● **THE EXERCISE**:
Reproduce the whole listing, character for character.

● **MATERIAL PROVIDED**:
+---+

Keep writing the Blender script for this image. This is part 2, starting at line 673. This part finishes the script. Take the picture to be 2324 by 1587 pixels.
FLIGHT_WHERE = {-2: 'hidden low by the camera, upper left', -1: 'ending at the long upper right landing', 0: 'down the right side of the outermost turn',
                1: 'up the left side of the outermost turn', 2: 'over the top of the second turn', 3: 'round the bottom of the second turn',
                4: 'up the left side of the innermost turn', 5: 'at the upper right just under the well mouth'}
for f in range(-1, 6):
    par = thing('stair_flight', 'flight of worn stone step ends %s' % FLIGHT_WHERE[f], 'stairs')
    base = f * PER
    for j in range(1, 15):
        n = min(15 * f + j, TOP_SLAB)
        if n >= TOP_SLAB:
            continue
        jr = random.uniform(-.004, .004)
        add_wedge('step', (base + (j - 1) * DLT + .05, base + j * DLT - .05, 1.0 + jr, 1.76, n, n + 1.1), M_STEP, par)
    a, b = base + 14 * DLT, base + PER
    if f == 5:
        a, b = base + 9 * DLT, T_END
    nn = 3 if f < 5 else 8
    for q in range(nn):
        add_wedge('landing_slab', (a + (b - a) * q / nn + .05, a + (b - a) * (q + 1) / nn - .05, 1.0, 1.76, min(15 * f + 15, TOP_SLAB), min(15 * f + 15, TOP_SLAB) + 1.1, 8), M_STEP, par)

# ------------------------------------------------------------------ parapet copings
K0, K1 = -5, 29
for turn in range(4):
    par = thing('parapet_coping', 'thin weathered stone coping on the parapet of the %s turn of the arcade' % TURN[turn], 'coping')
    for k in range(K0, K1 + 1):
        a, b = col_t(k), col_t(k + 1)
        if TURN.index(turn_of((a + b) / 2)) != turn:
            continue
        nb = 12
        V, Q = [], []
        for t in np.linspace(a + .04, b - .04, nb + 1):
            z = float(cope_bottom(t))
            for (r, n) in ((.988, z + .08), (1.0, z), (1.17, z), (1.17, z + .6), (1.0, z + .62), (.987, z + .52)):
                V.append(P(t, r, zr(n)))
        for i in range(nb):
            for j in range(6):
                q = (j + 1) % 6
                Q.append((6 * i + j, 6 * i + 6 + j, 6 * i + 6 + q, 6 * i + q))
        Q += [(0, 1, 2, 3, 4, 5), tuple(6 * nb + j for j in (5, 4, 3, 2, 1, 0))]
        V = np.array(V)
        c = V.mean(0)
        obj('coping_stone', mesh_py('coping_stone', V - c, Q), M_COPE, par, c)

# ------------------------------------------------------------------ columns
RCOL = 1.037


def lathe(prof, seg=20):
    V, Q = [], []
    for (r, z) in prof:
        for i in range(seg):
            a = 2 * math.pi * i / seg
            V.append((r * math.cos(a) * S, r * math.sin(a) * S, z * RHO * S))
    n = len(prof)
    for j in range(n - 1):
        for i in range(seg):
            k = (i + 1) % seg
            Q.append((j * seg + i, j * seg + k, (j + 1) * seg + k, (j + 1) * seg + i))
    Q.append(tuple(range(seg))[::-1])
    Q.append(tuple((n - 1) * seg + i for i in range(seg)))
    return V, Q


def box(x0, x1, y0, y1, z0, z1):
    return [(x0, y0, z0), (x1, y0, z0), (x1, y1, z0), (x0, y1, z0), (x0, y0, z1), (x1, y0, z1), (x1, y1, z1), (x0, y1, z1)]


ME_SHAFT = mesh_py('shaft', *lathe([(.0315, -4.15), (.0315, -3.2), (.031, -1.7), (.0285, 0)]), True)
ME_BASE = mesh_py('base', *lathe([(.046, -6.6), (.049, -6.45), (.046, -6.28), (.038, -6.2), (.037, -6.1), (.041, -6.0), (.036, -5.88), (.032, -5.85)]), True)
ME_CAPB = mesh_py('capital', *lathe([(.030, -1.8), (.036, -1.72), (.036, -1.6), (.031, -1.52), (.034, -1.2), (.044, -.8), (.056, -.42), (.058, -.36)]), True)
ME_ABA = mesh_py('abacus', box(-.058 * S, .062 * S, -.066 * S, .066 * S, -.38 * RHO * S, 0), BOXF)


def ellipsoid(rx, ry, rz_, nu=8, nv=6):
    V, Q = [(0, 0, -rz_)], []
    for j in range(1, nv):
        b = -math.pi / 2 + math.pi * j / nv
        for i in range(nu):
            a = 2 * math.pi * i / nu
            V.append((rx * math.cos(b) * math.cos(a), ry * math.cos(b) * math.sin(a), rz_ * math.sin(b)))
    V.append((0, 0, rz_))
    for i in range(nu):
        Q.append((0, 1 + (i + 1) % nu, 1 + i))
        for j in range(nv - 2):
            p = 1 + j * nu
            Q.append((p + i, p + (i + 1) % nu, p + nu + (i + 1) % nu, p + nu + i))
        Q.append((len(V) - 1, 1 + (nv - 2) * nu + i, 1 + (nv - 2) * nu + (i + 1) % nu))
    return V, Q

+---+

● **WRITTEN REPLY**:
Keep writing the Blender script for this image. This is part 2, starting at line 673. This part finishes the script. Take the picture to be 2324 by 1587 pixels.
FLIGHT_WHERE = {-2: 'hidden low by the camera, upper left', -1: 'ending at the long upper right landing', 0: 'down the right side of the outermost turn',
                1: 'up the left side of the outermost turn', 2: 'over the top of the second turn', 3: 'round the bottom of the second turn',
                4: 'up the left side of the innermost turn', 5: 'at the upper right just under the well mouth'}
for f in range(-1, 6):
    par = thing('stair_flight', 'flight of worn stone step ends %s' % FLIGHT_WHERE[f], 'stairs')
    base = f * PER
    for j in range(1, 15):
        n = min(15 * f + j, TOP_SLAB)
        if n >= TOP_SLAB:
            continue
        jr = random.uniform(-.004, .004)
        add_wedge('step', (base + (j - 1) * DLT + .05, base + j * DLT - .05, 1.0 + jr, 1.76, n, n + 1.1), M_STEP, par)
    a, b = base + 14 * DLT, base + PER
    if f == 5:
        a, b = base + 9 * DLT, T_END
    nn = 3 if f < 5 else 8
    for q in range(nn):
        add_wedge('landing_slab', (a + (b - a) * q / nn + .05, a + (b - a) * (q + 1) / nn - .05, 1.0, 1.76, min(15 * f + 15, TOP_SLAB), min(15 * f + 15, TOP_SLAB) + 1.1, 8), M_STEP, par)

# ------------------------------------------------------------------ parapet copings
K0, K1 = -5, 29
for turn in range(4):
    par = thing('parapet_coping', 'thin weathered stone coping on the parapet of the %s turn of the arcade' % TURN[turn], 'coping')
    for k in range(K0, K1 + 1):
        a, b = col_t(k), col_t(k + 1)
        if TURN.index(turn_of((a + b) / 2)) != turn:
            continue
        nb = 12
        V, Q = [], []
        for t in np.linspace(a + .04, b - .04, nb + 1):
            z = float(cope_bottom(t))
            for (r, n) in ((.988, z + .08), (1.0, z), (1.17, z), (1.17, z + .6), (1.0, z + .62), (.987, z + .52)):
                V.append(P(t, r, zr(n)))
        for i in range(nb):
            for j in range(6):
                q = (j + 1) % 6
                Q.append((6 * i + j, 6 * i + 6 + j, 6 * i + 6 + q, 6 * i + q))
        Q += [(0, 1, 2, 3, 4, 5), tuple(6 * nb + j for j in (5, 4, 3, 2, 1, 0))]
        V = np.array(V)
        c = V.mean(0)
        obj('coping_stone', mesh_py('coping_stone', V - c, Q), M_COPE, par, c)

# ------------------------------------------------------------------ columns
RCOL = 1.037


def lathe(prof, seg=20):
    V, Q = [], []
    for (r, z) in prof:
        for i in range(seg):
            a = 2 * math.pi * i / seg
            V.append((r * math.cos(a) * S, r * math.sin(a) * S, z * RHO * S))
    n = len(prof)
    for j in range(n - 1):
        for i in range(seg):
            k = (i + 1) % seg
            Q.append((j * seg + i, j * seg + k, (j + 1) * seg + k, (j + 1) * seg + i))
    Q.append(tuple(range(seg))[::-1])
    Q.append(tuple((n - 1) * seg + i for i in range(seg)))
    return V, Q


def box(x0, x1, y0, y1, z0, z1):
    return [(x0, y0, z0), (x1, y0, z0), (x1, y1, z0), (x0, y1, z0), (x0, y0, z1), (x1, y0, z1), (x1, y1, z1), (x0, y1, z1)]


ME_SHAFT = mesh_py('shaft', *lathe([(.0315, -4.15), (.0315, -3.2), (.031, -1.7), (.0285, 0)]), True)
ME_BASE = mesh_py('base', *lathe([(.046, -6.6), (.049, -6.45), (.046, -6.28), (.038, -6.2), (.037, -6.1), (.041, -6.0), (.036, -5.88), (.032, -5.85)]), True)
ME_CAPB = mesh_py('capital', *lathe([(.030, -1.8), (.036, -1.72), (.036, -1.6), (.031, -1.52), (.034, -1.2), (.044, -.8), (.056, -.42), (.058, -.36)]), True)
ME_ABA = mesh_py('abacus', box(-.058 * S, .062 * S, -.066 * S, .066 * S, -.38 * RHO * S, 0), BOXF)


def ellipsoid(rx, ry, rz_, nu=8, nv=6):
    V, Q = [(0, 0, -rz_)], []
    for j in range(1, nv):
        b = -math.pi / 2 + math.pi * j / nv
        for i in range(nu):
            a = 2 * math.pi * i / nu
            V.append((rx * math.cos(b) * math.cos(a), ry * math.cos(b) * math.sin(a), rz_ * math.sin(b)))
    V.append((0, 0, rz_))
    for i in range(nu):
        Q.append((0, 1 + (i + 1) % nu, 1 + i))
        for j in range(nv - 2):
            p = 1 + j * nu
            Q.append((p + i, p + (i + 1) % nu, p + nu + (i + 1) % nu, p + nu + i))
        Q.append((len(V) - 1, 1 + (nv - 2) * nu + i, 1 + (nv - 2) * nu + (i + 1) % nu))
    return V, Q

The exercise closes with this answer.